Friday, April 29, 2011

Sunday, January 24, 1954: Lucy flips out

Lucy goes on a glorious campaign of destruction here.  It's the closest she's yet gotten to her malevolent destiny.

I think maybe part of the reason Schulz drew this one is just so he could draw lots of tiny little things flying around the room.  Anyway, I didn't know Violet had a stamp collection.

The lead panels, as usual, aren't needed to get the joke, although they do explain why Schroeder is involved in the mob.  (Linus is too young for such things.)  Of all the offended chasers, everyone seems to be yelling at Lucy except for Charlie Brown, who is uncharacteristically grim-faced.


  1. I had a friend growing up who would pull stunts like this. Needless to say, he wasn't very popular, and probably had some serious issues. I remember this strip as a kid, and it reminds me of him whenever I see it.

    Lucy's statement in the last panel suggests the psychiatry-speak that Schulz would lampoon so successfully in the years ahead, most notably (and in this case, ironically) with Lucy's five-cent psychiatry booth.

  2. I like that Schroeder's initial reaction is bewilderment as the piano flies right out of his hands.

  3. Anyway, I didn't know Violet had a stamp collection.

    ... and this is why she doesn't anymore.
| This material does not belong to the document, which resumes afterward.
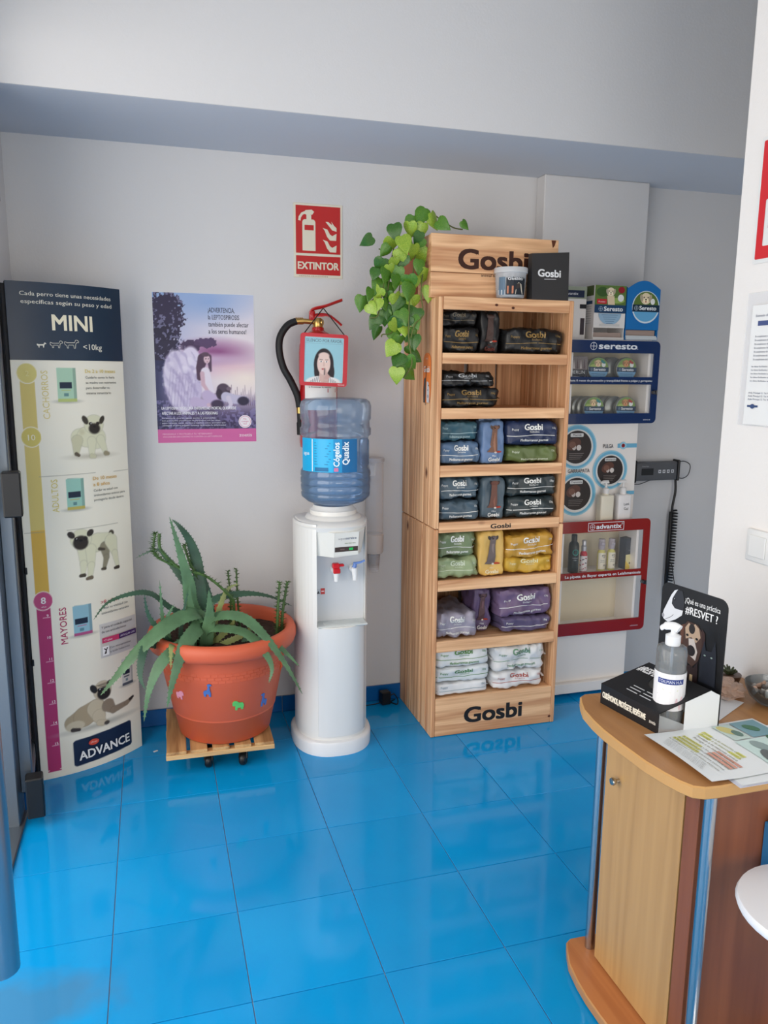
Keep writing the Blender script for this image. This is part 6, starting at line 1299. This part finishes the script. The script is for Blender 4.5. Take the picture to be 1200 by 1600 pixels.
# brochures
def sheet(name, label, loc, rz, w, h, bendf, art, z=.0008, col=(226, 230, 230)):
    t = thing(name, label, 'brochure', loc, rz); b = MB(); vs = []; fs = []; n = 12
    for i in range(n+1):
        for j in range(n+1): x, y_ = w*i/n, h*j/n; vs.append((x, y_, z+bendf(x/w, y_/h)))
    for i in range(n):
        for j in range(n): fs.append((i*(n+1)+j, (i+1)*(n+1)+j, (i+1)*(n+1)+j+1, i*(n+1)+j+1))
    b.add(vs, fs, 0, True).build('page', mat('page_%d' % col[0], col, .35), t, fix=False)
    if art: A = Art(lambda x_, z_: 0); art(A); A.V = [(v[0], v[2], z+bendf(v[0]/w, v[2]/h)-v[1]) for v in A.V]; A.build('printed_page', t)
    return t
def broch(A):
    for k in range(4): A.text('Protege a tu mascota contra', .030+.004*k, .132-.0125*k, .0070, (150, 150, 60) if k < 2 else (120, 110, 84), .03, w=.120); A.rect(.026+.004*k, .150, .1305-.0125*k, .1405-.0125*k, (214, 214, 120)) if k in (0, 1) else None
    for k in range(4): A.rect(.028, .085+.01*k, .077-.0125*k, .0855-.0125*k, (214, 212, 120)).rect(.112, .180, .095-.012*k, .103-.012*k, (206, 150, 132)) if k < 3 else None; A.text('la leishmaniosis y los parásitos externos', .030, .079-.0125*k, .0060, (110, 104, 80), .02, w=.150)
    for k in range(6): A.text('consulta en tu centro veterinario sobre el riesgo', .034+.003*k, .028-.0045*k+.006, .0026, (120, 124, 128), 0, w=.12)
    for x0, z0_, x1, z1_, c in ((.012, .170, .085, .215, (190, 208, 200)), (.090, .165, .200, .285, (198, 220, 214)), (.010, .220, .085, .288, (120, 160, 170))): A.rect(x0, x1, z0_, z1_, c)
    A.ell(.040, .190, .026, .014, (200, 190, 120), .4).ell(.058, .200, .016, .010, (90, 120, 110)).ell(.12, .205, .024, .014, (140, 158, 156), .3).ell(.165, .190, .030, .016, (92, 98, 100), -.2).ell(.150, .235, .020, .010, (110, 112, 108), .2).ell(.10, .255, .014, .010, (60, 100, 70)).ell(.045, .250, .020, .012, (70, 120, 90), .5).ell(.180, .260, .012, .016, (180, 190, 170))
BR = sheet('brochure', 'open printed brochure with yellow highlighted text and animal photos on the counter edge', (1.006, 1.367, ZT+.004), math.radians(-88), .210, .297, lambda u, v: .004*max(0, .25-v)*4+.003*math.sin(u*PI), broch)
for k in range(3): sheet('leaflet', ('lowest', 'middle', 'upper')[k]+' white leaflet of the stack sticking out under the open brochure', (1.060+.004*k, 1.338+.002*k, ZT+.0005+.001*k), math.radians(-90), .205, .297, lambda u, v: 0, None, .0004, (222+2*k, 224+k, 236-k))
sheet('white_sheet', 'blank white sheet lying on the counter behind the open brochure', (1.222, 1.392, ZT+.0004), math.radians(28), .150, .105, lambda u, v: 0, None, .0006, (230, 231, 232))
# glass bowl with pebbles and a succulent
bw = thing('glass_bowl', 'clear glass bowl filled with pebbles and a small succulent on the counter', 'bowl', (1.412, 1.440, ZT))
b = MB(); b.lathe([(0, 0), (.026, .001), (.032, .004), (.050, .020), (.060, .042), (.0615, .052), (.059, .052), (.057, .042), (.047, .022), (.028, .007), (0, .006)], 36); b.build('bowl_glass', tinted('bowl_glass', (222, 228, 230), .04, .04), bw)
peb = [mat('pebble_%d' % k, c, .6, var=.15, vscale=30) for k, c in enumerate(((176, 168, 160), (120, 108, 98), (196, 160, 138), (214, 208, 200), (92, 84, 80)))]
pm = []
for k in range(5):
    bm = bmesh.new(); bmesh.ops.create_icosphere(bm, subdivisions=2, radius=1)
    for v in bm.verts: v.co *= 1+.22*noise.noise(v.co*1.1+Vector((k*5, 0, 0)))
    o = MB().bm(bm, 0, True).build('pebble', peb[k]); pm.append(o.data); bpy.data.objects.remove(o)
for k in range(46):
    a = R_.uniform(0, 2*PI); r_ = .045*math.sqrt(R_.random()); zz = .016+.030*R_.random() if r_ < .03 else .030+.014*R_.random()
    o = link(pm[k % 5], 'pebble', bw, (r_*math.cos(a), r_*math.sin(a), zz), (R_.random()*3, R_.random()*3, 0)); s_ = R_.uniform(.006, .0105); o.scale = (s_, s_*.8, s_*.6)
b = MB(); b.tube(smooth_path([(-.002, 0, .04), (.0, 0, .062), (.006, 0, .080), (.004, 0, .094)], 4), [.008]*4+[.008]*4+[.006]*4+[.002], 8)
for k in range(26):
    a = k*2.4; zz = .042+.0018*k; d = Vector((math.cos(a), math.sin(a), .5)); p = Vector((.003, 0, zz)); b.tube([p, p+d*.008], [.0028, .0008], 5)
b.build('succulent', mat('dark_succulent', (62, 70, 44), .5, var=.3, vscale=60), bw)
t = thing('small_plant_pot', 'tiny dark succulent pot half hidden behind the black card stand', 'plant pot', (1.404, 1.575, ZT)); b = MB(); b.lathe([(0, 0), (.022, 0), (.028, .022), (.029, .026), (.025, .027), (0, .024)], 24); b.build('pot_body', mat('dark_glazed_pot', (84, 62, 50), .35), t)
b = MB()
for k in range(11): a = k*.95; b.tube([(0, 0, .024), (.018*math.cos(a), .018*math.sin(a), .036+.004*(k % 3))], [.005, .0022], 6)
b.build('succulent', mat('dark_succulent', (62, 70, 44), .5, var=.3, vscale=60), t)
t = thing('plastic_wrap', 'crumpled translucent pinkish plastic bag beside the glass bowl on the counter', 'plastic bag', (1.335, 1.520, ZT)); bm = bmesh.new(); bmesh.ops.create_icosphere(bm, subdivisions=4, radius=1)
for v in bm.verts: c = v.co.copy(); k = 1+.28*noise.noise(c*2.6)+.16*noise.noise(c*6); v.co = Vector((c.x*.050*k, c.y*.050*k, max(0, .018+c.z*.024*k)))
MB().bm(bm, 0, False).build('crumpled_film', mat('pinkish_film', (208, 176, 156), .25, alpha=.55), t)
# leaflet pocket and white holder on the counter front
t = thing('leaflet_pocket', 'small blue leaflet pocket fixed on the dark front of the counter', 'leaflet holder', (1.232, 1.2045, .432)); MB().box(-.036, .10, -.022, -.0005, 0, .15, bev=.002).build('pocket', mat('pocket_blue', (50, 120, 170), .3), t); MB().box(-.034, .098, -.0245, -.0225, .004, .165, bev=.0005).build('leaflet', mat('leaflet_blue', (30, 104, 160), .4), t)
t = thing('white_stool', 'white rounded stool seat edge in front of the dark counter front', 'stool', (1.166, 1.03, 0)); b = MB(); b.lathe([(0, .490), (.10, .490), (.136, .492), (.140, .502), (.136, .511), (.10, .514), (0, .514)], 40); b.build('seat', mat('white_seat', (232, 232, 234), .3), t)
b = MB(); b.lathe([(.16, 0), (.16, .008), (.03, .02), (.022, .03), (.022, .489)], 32); b.build('pedestal', CHROME, t)

# ------------------------------------------------------------------ right wall: framed notice, red sign, light switch
t = thing('plastic_document_sleeve', 'clear sleeve with a printed letter taped on the right wall', 'notice', (XR, 1.706, 1.372), -PI/2); b = MB(); b.box(0, .235, -.0035, -.0002, 0, .333, bev=.0005); b.build('sleeve', mat('clear_sleeve', (240, 242, 246), .12, alpha=.22), t); MB().box(.022, .232, -.0046, -.0038, .004, .301).build('paper', PAPER, t)
A = Art(lambda x, z: -.0047); A.text('Estimado cliente', .036, .272, .006, (90, 94, 120), .0).rect(.045, .12, .250, .262, (70, 84, 130))
for k in range(7): A.text('En cumplimiento de la normativa vigente le informamos de que', .040, .222-.0095*k, .0046, (70, 74, 100), 0, w=.150)
for k in range(5): A.text('los datos facilitados seran tratados con la finalidad de', .036, .148-.009*k, .0042, (70, 74, 100), 0, w=.150)
for k in range(3): A.text('Avda. Principal 12  Tel. 900 000 000', .034, .082-.008*k, .0042, (70, 74, 100), 0, w=.10)
A.ell(.052, .050, .008, .006, (60, 80, 120)).rect(.034, .070, .048, .053, (60, 80, 120)); A.build('printed_letter', t)
t = thing('red_sign', 'red and white safety sign partly seen high on the right wall', 'sign', (XR, 1.703, 1.775), -PI/2); MB().plate([rrect(0, .21, 0, .30, .006)], -.003, -.0003).build('sign_plate', WHITE, t); A = Art(lambda x, z: -.0031); A.poly(rrect(.008, .202, .010, .290, .004), (206, 40, 48), [rrect(.030, .180, .040, .150, .004)]); A.text('SALIDA', .105, .08, .030, (206, 40, 48), .04, 'C', w=.12); A.build('printed_sign', t)
t = thing('light_switch', 'white rocker light switch on the right wall above the counter', 'light switch', (XR, 1.630, 1.028), -PI/2); MB().box(0, .084, -.009, -.0003, 0, .084, bev=.004, seg=2).build('switch_plate', WHITE, t); MB().box(.014, .070, -.0125, -.0092, .014, .070, bev=.002).build('rocker', WHITE, t)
  4. The reprint of this strip in the old Fawcett Crest paperback ("Good Grief, Charlie Brown") has an extra panel between 6 and 7 that's just Lucy running, without the dialogue and without the other kids chasing. Probably F-C did that to balance things out with four panels on each page, since they opted to keep the last panel intact (and signficantly squashed it to fit on a single line). Thank goodness for Fantagraphics!